The chances of saving him were getting less and less with every minute that went by. Soon it would be four o'clock, and the weather had now definitely broken. It was impracticable to do anything more that afternoon, in any case. If conditions got really bad it would be not only unreasonable but humanly impossible to put enough men on the Spider to carry Longhi across the thousand feet from his present ledge to a point below the winch, and then get them all up again. Even in fine weather such an operation would take a whole day at least. We had enough good climbers to make the thing possible, and I felt sure that, given a sporting chance with the weather, several of us would be willing to spend several days on the face to save Longhi from the death he had so courageously resisted. But in a storm it would be another matter; with the best will in the world we should be powerless. Presently the cable tightened and I began to walk back up the face. Friedli had decided that to descend farther without either visibility or radio contact would be too dangerous, and was hauling me back again. Soon Tom was greeting me on the ridge.

It was now after four o'clock, and I was surprised to see that Corti was still there. Despite the care he had received he seemed much more subdued than at the moment of his arrival, and it was obvious that if possible he should be spared the ordeal of a ninth bivouac. Still excited from my abortive adventure and somewhat exasperated at this display of Germanic ponderousness, I proceeded to shake everybody up in no uncertain terms. Gramminger, Friedli and I drew up a plan of campaign. Friedli's Swiss team was to remain where it was, ready to start operations very early if conditions justified the attempt. The rest of the party was to get Corti down the same evening and come back up at dawn, weather permitting.

A few minutes later Corti was strapped on my back. At the top of the north-west arête we rolled him in sleeping bags, then lashed him to a special stretcher. The first part of the descent was awkward. The cables had remained on the summit, and the stretcher had to be lowered on a couple of two-hundred-foot ropes. Each time they ran out we planted new pitons and started again. Unfortunately the going consisted of outward-sloping ledges of rotten limestone plastered with ice, on which lay a blanket of crumbly snow. Worse still, the lie of the land forced us to traverse diagonally rightwards rather than go straight down. It didn't look in the least spectacular, but in fact it was really delicate and called for great experience in the art of rope management. In order to make any speed on such ground every member of the party would have had to be completely at ease, which was far from being the case. Most of them were all gripped-up and could only move with extreme care for all their good will. Some of them were in fact more of a hindrance than a help, and I half dreaded another accident. One Polish party did in fact slip, and were only saved thanks to Tom's quick reactions.
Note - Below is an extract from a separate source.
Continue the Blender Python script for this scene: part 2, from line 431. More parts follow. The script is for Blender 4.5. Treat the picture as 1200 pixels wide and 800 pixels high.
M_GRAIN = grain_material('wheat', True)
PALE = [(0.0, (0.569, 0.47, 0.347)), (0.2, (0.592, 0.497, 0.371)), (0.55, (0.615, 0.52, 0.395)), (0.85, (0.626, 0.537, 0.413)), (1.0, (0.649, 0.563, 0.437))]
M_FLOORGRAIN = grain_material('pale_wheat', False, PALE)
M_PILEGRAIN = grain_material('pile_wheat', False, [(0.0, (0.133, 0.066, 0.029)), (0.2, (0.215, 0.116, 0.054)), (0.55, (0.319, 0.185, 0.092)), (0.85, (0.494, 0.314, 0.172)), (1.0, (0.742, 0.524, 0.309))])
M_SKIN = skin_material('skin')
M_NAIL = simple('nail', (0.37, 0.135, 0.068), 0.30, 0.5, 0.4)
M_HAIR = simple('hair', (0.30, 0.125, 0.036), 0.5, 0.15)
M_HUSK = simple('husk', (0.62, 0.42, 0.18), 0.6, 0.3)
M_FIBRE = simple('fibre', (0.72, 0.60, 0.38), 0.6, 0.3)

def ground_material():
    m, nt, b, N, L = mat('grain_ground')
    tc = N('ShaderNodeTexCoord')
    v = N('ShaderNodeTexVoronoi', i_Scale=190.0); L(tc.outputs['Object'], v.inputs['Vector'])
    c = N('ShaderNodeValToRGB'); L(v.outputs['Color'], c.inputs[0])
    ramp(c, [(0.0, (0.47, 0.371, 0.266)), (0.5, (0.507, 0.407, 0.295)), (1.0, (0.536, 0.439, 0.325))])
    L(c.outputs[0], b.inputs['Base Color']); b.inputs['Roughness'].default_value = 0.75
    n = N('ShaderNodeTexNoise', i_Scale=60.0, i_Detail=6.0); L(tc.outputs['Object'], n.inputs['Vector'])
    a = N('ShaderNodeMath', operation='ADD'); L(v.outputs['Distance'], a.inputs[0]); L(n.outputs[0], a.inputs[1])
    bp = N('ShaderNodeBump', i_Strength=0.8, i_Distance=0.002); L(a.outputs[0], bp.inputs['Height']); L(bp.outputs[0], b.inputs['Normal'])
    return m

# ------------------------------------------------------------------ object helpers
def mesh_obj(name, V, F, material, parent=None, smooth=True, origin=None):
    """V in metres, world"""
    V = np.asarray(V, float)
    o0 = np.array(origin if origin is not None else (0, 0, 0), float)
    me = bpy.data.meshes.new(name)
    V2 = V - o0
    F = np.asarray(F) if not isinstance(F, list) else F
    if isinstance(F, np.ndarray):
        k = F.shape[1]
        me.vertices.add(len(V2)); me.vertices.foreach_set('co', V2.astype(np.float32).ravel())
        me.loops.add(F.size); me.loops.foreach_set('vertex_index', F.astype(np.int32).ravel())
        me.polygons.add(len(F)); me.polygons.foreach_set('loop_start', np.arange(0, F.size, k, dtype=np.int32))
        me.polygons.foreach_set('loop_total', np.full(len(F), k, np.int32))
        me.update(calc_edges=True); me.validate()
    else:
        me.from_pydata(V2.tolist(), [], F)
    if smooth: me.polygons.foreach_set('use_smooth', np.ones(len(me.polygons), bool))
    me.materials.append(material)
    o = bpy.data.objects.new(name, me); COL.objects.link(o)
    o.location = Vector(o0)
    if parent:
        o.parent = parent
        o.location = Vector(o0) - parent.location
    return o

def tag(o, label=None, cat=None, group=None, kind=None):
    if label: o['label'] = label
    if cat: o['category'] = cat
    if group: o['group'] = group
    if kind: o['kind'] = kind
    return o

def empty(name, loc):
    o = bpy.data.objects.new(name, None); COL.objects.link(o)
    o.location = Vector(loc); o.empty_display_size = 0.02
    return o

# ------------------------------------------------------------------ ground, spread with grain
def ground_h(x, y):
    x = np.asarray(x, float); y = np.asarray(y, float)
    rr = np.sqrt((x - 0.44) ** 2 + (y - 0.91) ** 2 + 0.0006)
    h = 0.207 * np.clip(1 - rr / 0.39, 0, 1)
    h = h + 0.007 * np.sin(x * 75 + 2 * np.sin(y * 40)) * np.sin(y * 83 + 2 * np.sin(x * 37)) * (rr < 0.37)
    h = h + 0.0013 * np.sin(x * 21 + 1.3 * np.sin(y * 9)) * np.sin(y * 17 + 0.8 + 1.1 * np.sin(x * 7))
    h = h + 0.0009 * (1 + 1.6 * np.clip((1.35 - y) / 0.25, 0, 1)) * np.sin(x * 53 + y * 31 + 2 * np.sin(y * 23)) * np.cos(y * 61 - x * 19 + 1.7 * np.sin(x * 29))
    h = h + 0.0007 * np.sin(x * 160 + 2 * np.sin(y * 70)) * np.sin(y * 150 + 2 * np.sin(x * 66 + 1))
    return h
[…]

After a few pitches the five or six best climbers took charge of the whole operation, and from then on we did succeed in establishing a certain method. As we got lower the falling snow became mixed with rain, so that before long we were all soaked to the skin. Just before nightfall Friedli's team caught up with us. After helping for a short time they carried on down. They had rightly thought that after another bivouac in such conditions they would not be in a fit state to do anything very effective the next morning, so they had left their gear in position and gone down to sleep at Eigergletscher. If the weather changed during the night the idea was to go up early with fresh reinforcements. It grew darker and darker. The wind blew with increasing violence, whirling the snow up into our faces and blinding us. To have gone on any longer would have been to run the risk of an almost certain accident.

Gramminger and I, who had directed the whole descent between us, decided to stop at the first half-reasonable site. We were all worn out from two days and a night of hard work, low temperatures and high wind, and this second bivouac was extremely trying. None of us had eaten much for a long time, and all were sodden. The majority were short of bivouac kit into the bargain. After we had anchored Corti to a vaguely level section of ridge I found myself all alone beside him, exposed to the full force of the gale. All the others, of whom Tom had been the last to leave, had taken shelter where they could find it. After an hour or so Corti dozed off and I crept away to look for some shelter of my own, but after less than half an hour curled up in a little hollow I heard him cry out heart-rendingly. Waking alone on the ridge amid the hurly-burly of the storm, no doubt he thought himself abandoned. I went back and gave him something to drink, then, frozen to the marrow, returned to my wretched shelter. No sooner had I got there than more cries called me back to the stretcher, and so it continued.

At daybreak several more parties were seen climbing towards us. By the time they reached us we were ready to start, and the lowering began again at once. The newcomers were mostly elderly guides. Unfortunately none of them had any crampons and consequently they were not really much use, with the exception of one whose amazing agility made up for his lack of equipment and even for his grumpy nature. The snowed-up ledges began to give place to a series of vertical and overhanging walls, a formation which could hardly have been more awkward for the diagonal lowering of a loaded stretcher. It was particularly tough on the rescuer harnessed to the stretcher as its guide, but fortunately the excellent guide Hans Schlunegger soon arrived and performed this task to perfection. Next we met a likeable party from Chateau d'Oex, one of whom was the well-known climber Betty Favre. They had brought thermos flasks of hot drinks with them which gave us renewed strength. Soon we were literally surrounded with helpers from all over the place, and at last Friedli and his group arrived and took turns on the rope, thereby speeding our progress considerably. In spite of this it was three o'clock in the afternoon before we finally got to Eigergletscher.